I wonder if there are any instances in which the hotspot JVM or any other JVMs can deterministically garbage collect. I'm aware of escape analysis but wonder if it works for heap allocated objects too. What I mean is in C++ code such as this gives deterministic garbage collection off the heap
#include <vector>
int main(int argc, char*argv[]){
std::vector<double> v_somevector;
} // std::vector::~vector() is called determinitically
Surely in Java something like
.
.
.
private double ma() throws Exception{
double result = 0.0;
final double[] closes = new double[100000];
//perform some calculation using the closes array above
return result;
} // At this point why shouldn't closes be deterministically garbage collected (as in immediately)?
Should be deterministic in garbage collecting the closes array. For what it seems, escape analysis seems to focus on the possibility of allocating the closes array on the stack but even if allocated on the heap, in this case I don't see why it can't be collected on leaving ma()'s scope
It certainly could be; the Java specification doesn't prohibit it. It just leaves the question of garbage collection entirely up to the implementation. A JVM doesn't even actually have to implement garbage collection at all!

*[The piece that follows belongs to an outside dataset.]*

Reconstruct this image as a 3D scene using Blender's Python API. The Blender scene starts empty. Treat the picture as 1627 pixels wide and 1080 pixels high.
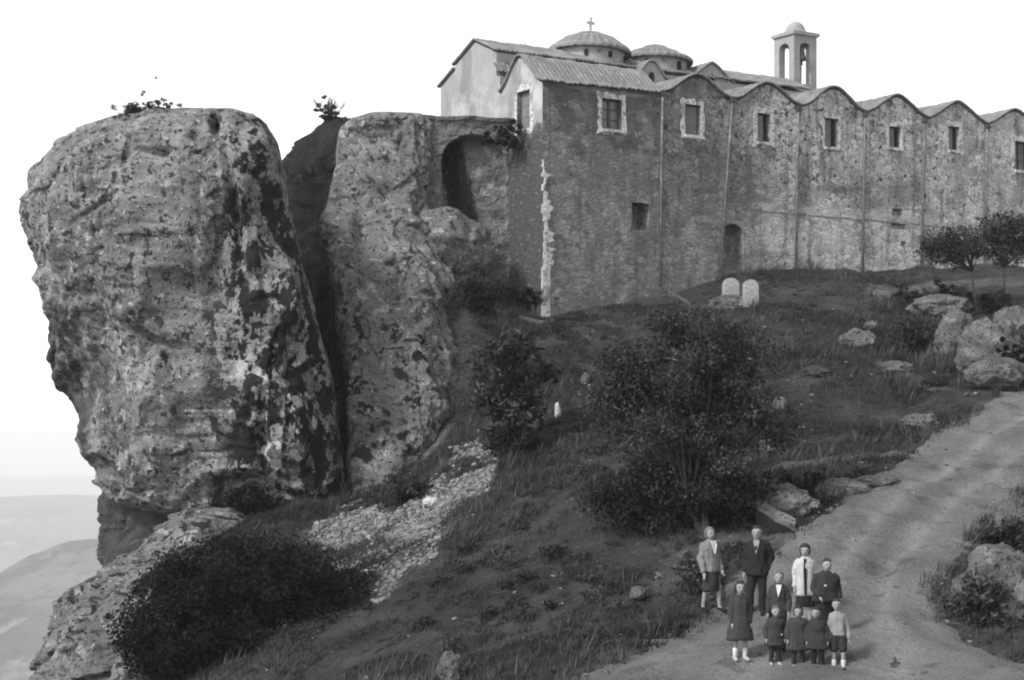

The reason for this is simply that there are a number of techniques that a JVM can use that will be probabilistically more efficient than the sort of synchronized allocation you are talking about, such as generational heaps and concurrent mark-and-sweep. You'd be free to implement the sort of logic you're talking about in your own VM, but profiling has demonstrated that for many business-type workloads, a large majority of the CPU usage in C++ programs is taken up by construction and destruction of objects, and approaches like generational heaps streamline a lot of the memory management.